Quote all of the data that follows exactly as written, skipping the images.

Provided data:
* BEGIN *
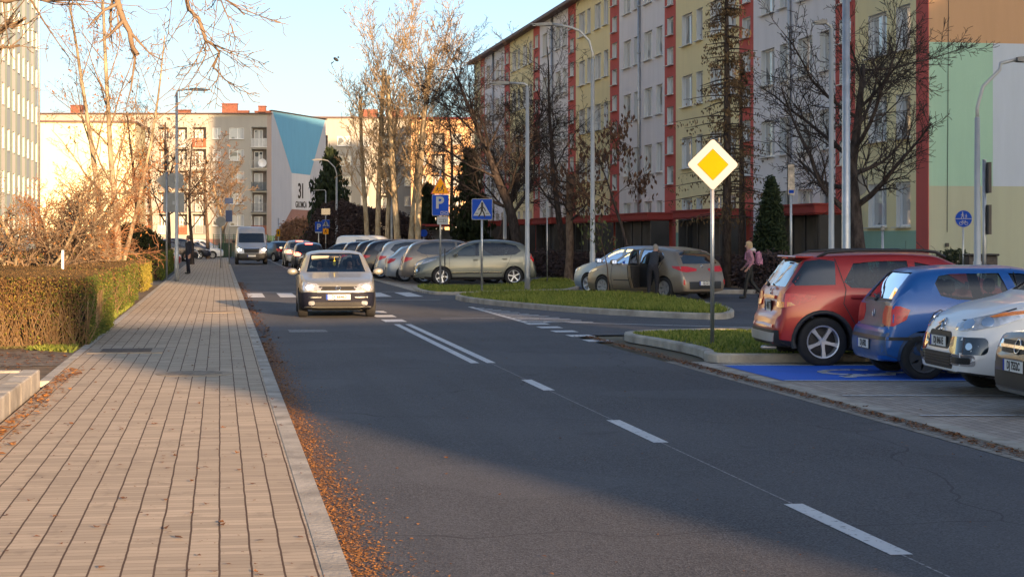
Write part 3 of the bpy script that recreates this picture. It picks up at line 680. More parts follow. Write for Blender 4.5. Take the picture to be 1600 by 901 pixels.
# block behind to the right of the gable, in shade
def simple_block(name, label, x, y, rz, L_, H_, dpt, mwall, nfl, cols, z0=2.4, df=2.75, roofm=None, loggias=(), group=None, mbase=None):
    t = thing('apartment_building', label, 'building', (x, y, 0), rz, group); hs = []; ws = []; lg = []
    for kind, a, w_ in cols:
        for k in range(nfl):
            z = z0 + df * k
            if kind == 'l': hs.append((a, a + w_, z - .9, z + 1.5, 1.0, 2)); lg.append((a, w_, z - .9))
            else: hs.append((a, a + w_, z, z + 1.4)); ws.append((a, z, w_))
    wall_mesh([(0, L_, 0)], ((1.4,), lambda mi, z, q: 3 if (z < 1.4 and mbase) else mi), hs, .16, 1, H_).build('facade_wall', [mwall, M_rev, M_dk, mbase or mwall], t)
    for a, z, w_ in ws: put_window(t, a, z, w_, 1.4, .1, Matrix.Identity(4), w_ > 1.1)
    for a, w_, z in lg:
        put_window(t, a + .3, z + .05, w_ * .55, 2.1, .92, Matrix.Identity(4), True)
        b = MB(); b.box((a + w_ / 2, -.04, z + 1.0), (w_, .05, .05)); b.box((a + w_ / 2, -.04, z - .02), (w_ + .1, .3, .12))
        for j in range(9): b.box((a + (j + .5) * w_ / 9, -.03, z + .5), (w_ / 24, .02, .98))
        for zz in (.3, .55, .8): b.box((a + w_ / 2, -.03, z + zz), (w_, .02, .04))
        b.build('balcony_rail', mat('dark_rail', (.07, .07, .075), .6), t)
    MB().prism([(0.0, 1.2), (L_, 1.2), (L_, dpt), (0, dpt)], 0, H_ - .08, 'XY').build('core_wall', mwall, t)
    for xx in (.01, L_ - .01): MB().box((xx, dpt / 2, H_ / 2 - .04), (.02, dpt - .02, H_ - .1)).build('side_wall', mwall, t)
    b = MB(); b.box((L_ / 2, dpt / 2 - .1, H_ + .05), (L_ + .4, dpt + .5, .2)); b.build('roof', roofm or mat('roof_edge', (.13, .08, .07), .7), t)
    return t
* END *
Written response:
Write part 3 of the bpy script that recreates this picture. It picks up at line 680. More parts follow. Write for Blender 4.5. Take the picture to be 1600 by 901 pixels.
# block behind to the right of the gable, in shade
def simple_block(name, label, x, y, rz, L_, H_, dpt, mwall, nfl, cols, z0=2.4, df=2.75, roofm=None, loggias=(), group=None, mbase=None):
    t = thing('apartment_building', label, 'building', (x, y, 0), rz, group); hs = []; ws = []; lg = []
    for kind, a, w_ in cols:
        for k in range(nfl):
            z = z0 + df * k
            if kind == 'l': hs.append((a, a + w_, z - .9, z + 1.5, 1.0, 2)); lg.append((a, w_, z - .9))
            else: hs.append((a, a + w_, z, z + 1.4)); ws.append((a, z, w_))
    wall_mesh([(0, L_, 0)], ((1.4,), lambda mi, z, q: 3 if (z < 1.4 and mbase) else mi), hs, .16, 1, H_).build('facade_wall', [mwall, M_rev, M_dk, mbase or mwall], t)
    for a, z, w_ in ws: put_window(t, a, z, w_, 1.4, .1, Matrix.Identity(4), w_ > 1.1)
    for a, w_, z in lg:
        put_window(t, a + .3, z + .05, w_ * .55, 2.1, .92, Matrix.Identity(4), True)
        b = MB(); b.box((a + w_ / 2, -.04, z + 1.0), (w_, .05, .05)); b.box((a + w_ / 2, -.04, z - .02), (w_ + .1, .3, .12))
        for j in range(9): b.box((a + (j + .5) * w_ / 9, -.03, z + .5), (w_ / 24, .02, .98))
        for zz in (.3, .55, .8): b.box((a + w_ / 2, -.03, z + zz), (w_, .02, .04))
        b.build('balcony_rail', mat('dark_rail', (.07, .07, .075), .6), t)
    MB().prism([(0.0, 1.2), (L_, 1.2), (L_, dpt), (0, dpt)], 0, H_ - .08, 'XY').build('core_wall', mwall, t)
    for xx in (.01, L_ - .01): MB().box((xx, dpt / 2, H_ / 2 - .04), (.02, dpt - .02, H_ - .1)).build('side_wall', mwall, t)
    b = MB(); b.box((L_ / 2, dpt / 2 - .1, H_ + .05), (L_ + .4, dpt + .5, .2)); b.build('roof', roofm or mat('roof_edge', (.13, .08, .07), .7), t)
    return t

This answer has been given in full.